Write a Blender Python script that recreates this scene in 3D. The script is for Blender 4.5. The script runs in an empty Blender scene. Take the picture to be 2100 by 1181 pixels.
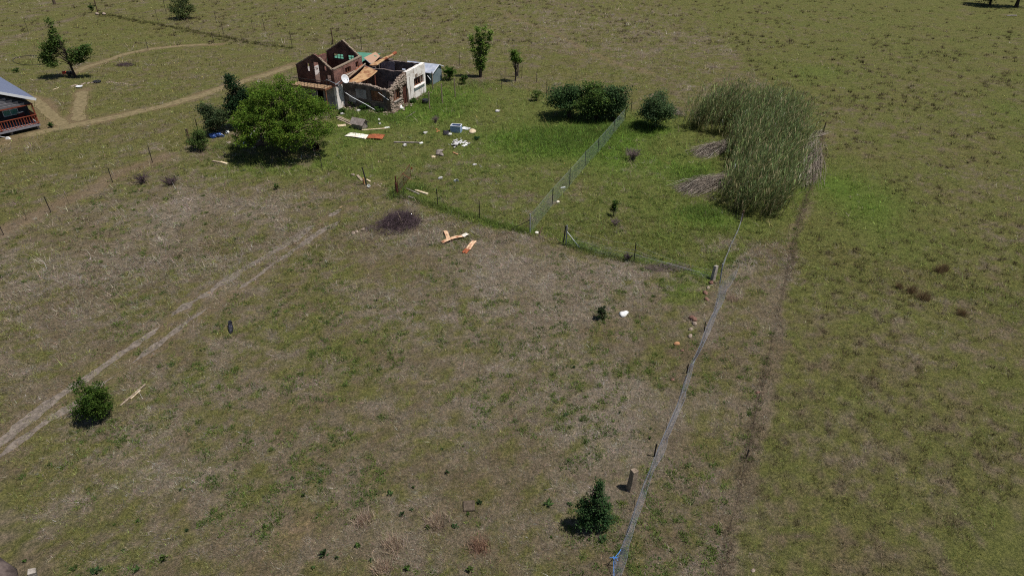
import bpy, math, random
import numpy as np
from mathutils import Vector, Matrix

random.seed(7)
RNG = np.random.default_rng(7)
SC = bpy.context.scene
COL = SC.collection

# ------------------------------------------------------------------ camera
CAM_H, PITCH, FPX = 22.0, math.radians(32.5), 1410.0      # metres, down tilt, focal length in photo pixels
cam = bpy.data.cameras.new('camera')
cam.sensor_width = 36.0
cam.lens = FPX / 2100.0 * 36.0
cam.clip_end = 6000.0
camo = bpy.data.objects.new('camera', cam)
camo.location = (0, 0, CAM_H)
camo.rotation_euler = (math.pi / 2 - PITCH, 0, 0)
COL.objects.link(camo)
SC.camera = camo

# ------------------------------------------------------------------ sky, sun, exposure
SUN = Vector((0.42, -0.11, 1.0)).normalized()              # towards the sun
elev = math.asin(SUN.z)
world = bpy.data.worlds.new('World')
SC.world = world
world.use_nodes = True
wn = world.node_tree
sky = wn.nodes.new('ShaderNodeTexSky')
sky.sky_type = 'NISHITA'
sky.sun_disc = False
sky.sun_elevation = elev
sky.sun_rotation = math.atan2(SUN.x, SUN.y)
sky.altitude = 1000
wn.links.new(sky.outputs[0], wn.nodes['Background'].inputs[0])
wn.nodes['Background'].inputs[1].default_value = 0.05
sl = bpy.data.lights.new('sun', 'SUN')
sl.energy = 4.0
sl.angle = math.radians(0.5)
sl.color = (1.0, 0.95, 0.88)
so = bpy.data.objects.new('sun', sl)
so.rotation_euler = (-SUN).to_track_quat('-Z', 'Y').to_euler()
so.location = (0, 0, 60)
COL.objects.link(so)
SC.view_settings.view_transform = 'Standard'
SC.view_settings.look = 'None'
SC.view_settings.exposure = 0.2
SC.view_settings.gamma = 1.0
SC.cycles.use_denoising = False
SC.cycles.filter_width = 1.1

# ------------------------------------------------------------------ helpers
cP, sP = math.cos(PITCH), math.sin(PITCH)

def G(px, py, z=0.0):
    """where the photo pixel's line of sight meets the level z: a real point of the place"""
    u = (px - 1050) / FPX
    v = (py - 590.5) / FPX
    d = (u, cP - v * sP, -sP - v * cP)
    t = (CAM_H - z) / -d[2]
    return Vector((d[0] * t, d[1] * t, z))

def mpp(px, py):
    g = G(px, py)
    return (g.y * cP + CAM_H * sP) / FPX

def hgt(px, py, top):
    """height of something standing at (px,py) whose top shows at row top"""
    g = G(px, py)
    v = (top - 590.5) / FPX
    return max(0.05, CAM_H + (-sP - v * cP) * g.y / (cP - v * sP))

def lin(c, k=1.0):
    return tuple(((x / 255) / 12.92 if x / 255 < .04045 else ((x / 255 + .055) / 1.055) ** 2.4) * k for x in c)

def new_obj(name, me, parent=None, loc=None, rz=0.0):
    o = bpy.data.objects.new(name, me)
    COL.objects.link(o)
    if parent is not None:
        o.parent = parent
    if loc is not None:
        o.location = loc
    if rz:
        o.rotation_euler = (0, 0, rz)
    return o

def tag(o, label, cat, group=None, kind=None):
    o['label'] = label
    o['category'] = cat
    if group:
        o['group'] = group
    if kind:
        o['kind'] = kind
    return o

def thing(name, label, cat, loc=(0, 0, 0), rz=0.0, group=None):
    o = new_obj(name, None, None, loc, rz)
    o.empty_display_size = 0.2
    return tag(o, label, cat, group)

def structure(o):
    o['kind'] = 'structure'
    return o

def copy_part(src, parent, loc=None, rot=None, scale=None):
    o = src.copy()
    COL.objects.link(o)
    o.parent = parent
    if loc is not None:
        o.location = loc
    if rot is not None:
        o.rotation_euler = rot
    if scale is not None:
        o.scale = scale
    return o

class MB:
    """collects boxes, tubes and sheets; build() links them as one mesh object"""
    def __init__(s):
        s.v = []
        s.f = []
    def add(s, vs, fs):
        n = len(s.v)
        s.v += [tuple(v) for v in vs]
        s.f += [tuple(i + n for i in f) for f in fs]
        return s
    def box(s, c, size, rz=0.0, M=None, taper=1.0):
        x, y, z = (k / 2 for k in size)
        vs = [Vector((i * x * (taper if k > 0 else 1), j * y * (taper if k > 0 else 1), k * z)) for k in (-1, 1) for j in (-1, 1) for i in (-1, 1)]
        if M is None:
            M = Matrix.Rotation(rz, 4, 'Z')
        vs = [M @ v + Vector(c) for v in vs]
        return s.add(vs, [(0, 2, 3, 1), (4, 5, 7, 6), (0, 1, 5, 4), (2, 6, 7, 3), (0, 4, 6, 2), (1, 3, 7, 5)])
    def beam(s, a, b, w, h, up=(0, 0, 1)):
        a = Vector(a); b = Vector(b)
        d = b - a
        L = d.length
        d.normalize()
        side = d.cross(Vector(up))
        if side.length < 1e-3:
            side = d.cross(Vector((1, 0, 0)))
        side.normalize()
        u = side.cross(d)
        vs = []
        for p in (a, b):
            for j in (-1, 1):
                for i in (-1, 1):
                    vs.append(p + side * (i * w / 2) + u * (j * h / 2))
        return s.add(vs, [(0, 1, 3, 2), (4, 6, 7, 5), (0, 4, 5, 1), (2, 3, 7, 6), (0, 2, 6, 4), (1, 5, 7, 3)])
    def tube(s, pts, radii, n=6, cap=True):
        pts = [Vector(p) for p in pts]
        if not hasattr(radii, '__len__'):
            radii = [radii] * len(pts)
        base = len(s.v)
        for i, p in enumerate(pts):
            d = (pts[min(i + 1, len(pts) - 1)] - pts[max(i - 1, 0)]).normalized()
            a = d.cross(Vector((0.31, 0.2, 1))) if abs(d.z) < .95 else d.cross(Vector((1, 0.1, 0)))
            a.normalize()
            b = d.cross(a)
            for k in range(n):
                t = 2 * math.pi * k / n
                s.v.append(tuple(p + (a * math.cos(t) + b * math.sin(t)) * radii[i]))
        for i in range(len(pts) - 1):
            for k in range(n):
                k2 = (k + 1) % n
                s.f.append((base + i * n + k, base + i * n + k2, base + (i + 1) * n + k2, base + (i + 1) * n + k))
        if cap:
            s.f.append(tuple(base + k for k in range(n))[::-1])
            s.f.append(tuple(base + (len(pts) - 1) * n + k for k in range(n)))
        return s
    def build(s, name, mat, parent=None, loc=None, rz=0.0, smooth=False, bevel=0.0):
        me = bpy.data.meshes.new(name)
        me.from_pydata(s.v, [], s.f)
        me.update()
        me.materials.append(mat)
        if smooth:
            me.polygons.foreach_set('use_smooth', [True] * len(me.polygons))
        o = new_obj(name, me, parent, loc, rz)
        if bevel:
            m = o.modifiers.new('bevel', 'BEVEL')
            m.width = bevel
            m.segments = 1
        return o

def np_mesh(name, V, F, mat, parent=None, col=None, loc=None, smooth=False):
    """fast mesh from arrays: V (n,3), F (m,k) all faces with k corners, col (n,3) linear point colours"""
    me = bpy.data.meshes.new(name)
    V = np.ascontiguousarray(V, dtype=np.float32)
    F = np.ascontiguousarray(F, dtype=np.int32)
    k = F.shape[1]
    me.vertices.add(len(V))
    me.vertices.foreach_set('co', V.ravel())
    me.loops.add(F.size)
    me.loops.foreach_set('vertex_index', F.ravel())
    me.polygons.add(len(F))
    me.polygons.foreach_set('loop_start', np.arange(0, F.size, k, dtype=np.int32))
    me.polygons.foreach_set('loop_total', np.full(len(F), k, dtype=np.int32))
    if smooth:
        me.polygons.foreach_set('use_smooth', np.ones(len(F), dtype=bool))
    if col is not None:
        at = me.color_attributes.new('Col', 'FLOAT_COLOR', 'POINT')
        c = np.ones((len(V), 4), dtype=np.float32)
        c[:, :3] = col
        at.data.foreach_set('color', c.ravel())
    me.update()
    me.validate()
    me.materials.append(mat)
    return new_obj(name, me, parent, loc)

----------

Copy nothing but the lines from the top of the data down to the line containing "return (g.y * cP + CAM_H * sP) / FPX", and leave the pictures out.

Write a Blender Python script that recreates this scene in 3D. The script is for Blender 4.5. The script runs in an empty Blender scene. Take the picture to be 2100 by 1181 pixels.
import bpy, math, random
import numpy as np
from mathutils import Vector, Matrix

random.seed(7)
RNG = np.random.default_rng(7)
SC = bpy.context.scene
COL = SC.collection

# ------------------------------------------------------------------ camera
CAM_H, PITCH, FPX = 22.0, math.radians(32.5), 1410.0      # metres, down tilt, focal length in photo pixels
cam = bpy.data.cameras.new('camera')
cam.sensor_width = 36.0
cam.lens = FPX / 2100.0 * 36.0
cam.clip_end = 6000.0
camo = bpy.data.objects.new('camera', cam)
camo.location = (0, 0, CAM_H)
camo.rotation_euler = (math.pi / 2 - PITCH, 0, 0)
COL.objects.link(camo)
SC.camera = camo

# ------------------------------------------------------------------ sky, sun, exposure
SUN = Vector((0.42, -0.11, 1.0)).normalized()              # towards the sun
elev = math.asin(SUN.z)
world = bpy.data.worlds.new('World')
SC.world = world
world.use_nodes = True
wn = world.node_tree
sky = wn.nodes.new('ShaderNodeTexSky')
sky.sky_type = 'NISHITA'
sky.sun_disc = False
sky.sun_elevation = elev
sky.sun_rotation = math.atan2(SUN.x, SUN.y)
sky.altitude = 1000
wn.links.new(sky.outputs[0], wn.nodes['Background'].inputs[0])
wn.nodes['Background'].inputs[1].default_value = 0.05
sl = bpy.data.lights.new('sun', 'SUN')
sl.energy = 4.0
sl.angle = math.radians(0.5)
sl.color = (1.0, 0.95, 0.88)
so = bpy.data.objects.new('sun', sl)
so.rotation_euler = (-SUN).to_track_quat('-Z', 'Y').to_euler()
so.location = (0, 0, 60)
COL.objects.link(so)
SC.view_settings.view_transform = 'Standard'
SC.view_settings.look = 'None'
SC.view_settings.exposure = 0.2
SC.view_settings.gamma = 1.0
SC.cycles.use_denoising = False
SC.cycles.filter_width = 1.1

# ------------------------------------------------------------------ helpers
cP, sP = math.cos(PITCH), math.sin(PITCH)

def G(px, py, z=0.0):
    """where the photo pixel's line of sight meets the level z: a real point of the place"""
    u = (px - 1050) / FPX
    v = (py - 590.5) / FPX
    d = (u, cP - v * sP, -sP - v * cP)
    t = (CAM_H - z) / -d[2]
    return Vector((d[0] * t, d[1] * t, z))

def mpp(px, py):
    g = G(px, py)
    return (g.y * cP + CAM_H * sP) / FPX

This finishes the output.